The UAE Commercial Transactions Law (the Commercial Code) sets out some of the procedures and requirements and, at article 42, provides that any sale contract involving the transfer of a “business” must be signed before a notary public and subsequently entered in the commercial register5. In addition, a summary of the sale contract must be published in two Arabic daily newspapers in the UAE with an interval of one week between them. This advertisement period is intended to provide creditors time to object to the sale.
We have recently discussed the above procedural requirements of article 42 of the Commercial Code with the DED in order to ascertain what constitutes a “business” for the purposes of the Commercial Code and in what circumstances the above procedure must be followed. We understand that, if the commercial licence of the company forms part of the assets to be sold, the procedural requirements of the Commercial Code must be met.

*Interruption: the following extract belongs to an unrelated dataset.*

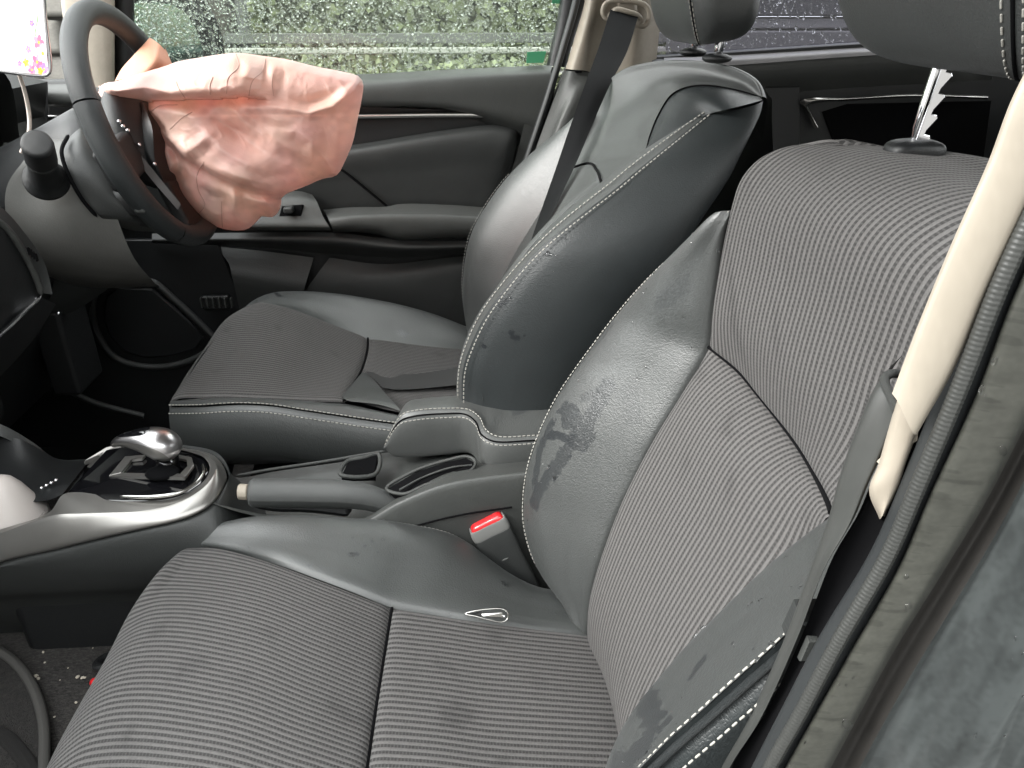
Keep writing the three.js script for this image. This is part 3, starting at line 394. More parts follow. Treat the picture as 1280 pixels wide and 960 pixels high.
{ // steering column cover and stalk
  const c = thing('steering_column', 'grey plastic steering column cover behind the wheel', 'steering column');
  part(c, 'column_cover', loft([L([58, 168, -0.30], [80, 158, -0.34], [108, 152, -0.38], [130, 156, -0.40]), L([30, 200, -0.22], [60, 196, -0.235], [95, 190, -0.24], [130, 190, -0.25]), L([8, 235, -0.19], [45, 240, -0.2], [90, 245, -0.2], [140, 250, -0.215]), L([10, 285, -0.185], [50, 300, -0.19], [100, 310, -0.20], [165, 318, -0.22]), L([30, 325, -0.22], [65, 340, -0.23], [110, 348, -0.24], [190, 350, -0.26]), L([60, 345, -0.32], [90, 356, -0.33], [130, 360, -0.34], [200, 358, -0.36])], 40, 40), std([0.072, 0.071, 0.066], 0.5, { bumpMap: fineBump, bumpScale: 0.0002, map: softTone }));
  part(c, 'wheel_side_cover', loft([L([86, 172, -0.25], [100, 160, -0.27], [112, 158, -0.3]), L([78, 192, -0.215], [100, 184, -0.22], [128, 186, -0.24]), L([86, 215, -0.2], [112, 212, -0.205], [150, 216, -0.22]), L([102, 245, -0.195], [130, 244, -0.2], [172, 248, -0.22]), L([124, 270, -0.2], [150, 272, -0.21], [195, 274, -0.22]), L([140, 280, -0.24], [165, 288, -0.25], [205, 290, -0.26])], 24, 30), M.plastic);
  part(c, 'cover_gap', rope(L([86, 168, -0.24], [77, 190, -0.205], [84, 215, -0.193], [102, 248, -0.188], [122, 272, -0.195]), 0.0025, 30, 6), M.black);
  part(c, 'column_shaft', rope(W([-0.46, 0.725, -0.34], [-0.60, 0.66, -0.34], [-0.76, 0.60, -0.34]), 0.07, 20, 20), M.plasticDark);
  const s = thing('control_stalk', 'black stalk with a ribbed round end standing out of the column', 'control stalk');
  const A = Z(58, 225, -0.185), B = Z(46, 178, -0.10), dir = B.clone().sub(A), len = dir.length(); dir.normalize();
  const q = new THREE.Quaternion().setFromUnitVectors(V(0, 1, 0), dir), at = (g) => g.applyQuaternion(q).translate(A.x, A.y, A.z);
  const lt = (pts) => new THREE.LatheGeometry(pts.map((p) => new THREE.Vector2(p[0], p[1])), 32);
  part(s, 'stalk_base', at(lt([[0.001, -0.006], [0.024, -0.006], [0.026, 0.0], [0.024, 0.005], [0.019, 0.012], [0.0165, 0.03], [0.0155, len * 0.52]])), M.plasticDark);
  part(s, 'stalk_collar', at(lt([[0.0135, len * 0.52], [0.0165, len * 0.53], [0.0168, len * 0.58], [0.014, len * 0.59]])), M.plastic);
  part(s, 'stalk_knob', at(lt([[0.012, len * 0.58], [0.0168, len * 0.60], [0.0165, len * 0.93], [0.0155, len * 0.975], [0.012, len * 0.99], [0.0001, len * 0.995]])), M.plasticDark);
}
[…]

However, if the commercial licence is not to be transferred or otherwise amended - such that the buyer is purchasing other assets such as stock, contractual arrangements, equipment and employees only - then the DED has informed us that the procedural requirements will not need to be complied with6.
Footnotes
- It should be noted that: (i) the formalities and procedures are generally determined by each Emirate separately - this article has been prepared as a brief overview of the main steps and key documents common throughout the Emirates; (ii) a company may need to obtain further consents or meet additional requirements specific to the industry in which it operates; (iii) each application will be considered on its merits by the relevant government authorities and, in each case, additional requirements may be imposed or usual requirements may be waived.
- Other government departments or bodies overseeing elements of the company’s business may have their own additional advertisement requirements although the new licensing law in Dubai should hopefully mean that such requirements are now coordinated centrally through the DED.

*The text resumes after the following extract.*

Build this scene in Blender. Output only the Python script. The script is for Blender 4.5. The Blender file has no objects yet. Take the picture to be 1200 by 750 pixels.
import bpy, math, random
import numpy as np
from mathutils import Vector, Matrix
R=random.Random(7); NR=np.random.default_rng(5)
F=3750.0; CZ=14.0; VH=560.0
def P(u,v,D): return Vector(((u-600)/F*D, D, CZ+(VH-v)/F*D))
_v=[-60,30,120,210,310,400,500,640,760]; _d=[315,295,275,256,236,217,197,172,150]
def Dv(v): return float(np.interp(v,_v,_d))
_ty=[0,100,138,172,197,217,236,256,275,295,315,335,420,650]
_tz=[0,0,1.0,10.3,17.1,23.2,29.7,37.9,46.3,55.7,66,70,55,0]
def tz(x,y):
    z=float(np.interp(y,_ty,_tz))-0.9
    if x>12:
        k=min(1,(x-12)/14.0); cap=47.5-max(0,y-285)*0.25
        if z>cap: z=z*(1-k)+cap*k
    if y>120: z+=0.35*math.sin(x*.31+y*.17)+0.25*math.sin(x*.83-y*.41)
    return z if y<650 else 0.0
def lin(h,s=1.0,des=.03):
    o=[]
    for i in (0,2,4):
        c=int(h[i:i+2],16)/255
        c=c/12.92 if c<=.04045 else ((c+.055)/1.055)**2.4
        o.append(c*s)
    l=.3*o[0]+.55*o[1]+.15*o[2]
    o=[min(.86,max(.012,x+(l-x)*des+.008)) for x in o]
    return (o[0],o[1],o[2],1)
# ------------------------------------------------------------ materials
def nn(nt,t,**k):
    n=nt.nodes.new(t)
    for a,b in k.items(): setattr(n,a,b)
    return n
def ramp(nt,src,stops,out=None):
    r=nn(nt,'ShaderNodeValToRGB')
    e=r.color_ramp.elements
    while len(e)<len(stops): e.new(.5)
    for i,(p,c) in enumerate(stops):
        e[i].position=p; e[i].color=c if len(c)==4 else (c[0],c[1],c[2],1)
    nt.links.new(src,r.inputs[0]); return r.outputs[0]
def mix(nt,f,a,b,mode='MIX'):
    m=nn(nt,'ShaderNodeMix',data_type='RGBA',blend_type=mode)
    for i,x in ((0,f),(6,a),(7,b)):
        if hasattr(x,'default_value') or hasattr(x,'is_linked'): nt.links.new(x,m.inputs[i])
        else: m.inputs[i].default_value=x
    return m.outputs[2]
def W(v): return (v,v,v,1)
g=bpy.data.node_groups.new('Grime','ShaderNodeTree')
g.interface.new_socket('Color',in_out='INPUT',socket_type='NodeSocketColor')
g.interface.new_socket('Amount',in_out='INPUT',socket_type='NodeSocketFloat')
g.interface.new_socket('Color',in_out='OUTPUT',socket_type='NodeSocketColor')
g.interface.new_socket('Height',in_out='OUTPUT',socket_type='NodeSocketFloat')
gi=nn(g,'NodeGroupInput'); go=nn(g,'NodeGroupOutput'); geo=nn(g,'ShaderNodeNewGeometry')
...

- It is common practice for the STA to be in both Arabic and English.
- LLC equivalent to memorandum and articles of association.
- It should be noted that, while the Dubai DED maintains a separate commercial register for each company, in Abu Dhabi the commercial register currently forms part of the relevant company’s commercial licence.
- The view of the DED may change over time and we would therefore urge caution and that the position be checked on each occasion to confirm that the procedures do not need to be complied with (a failure to do so when required would render the transaction void).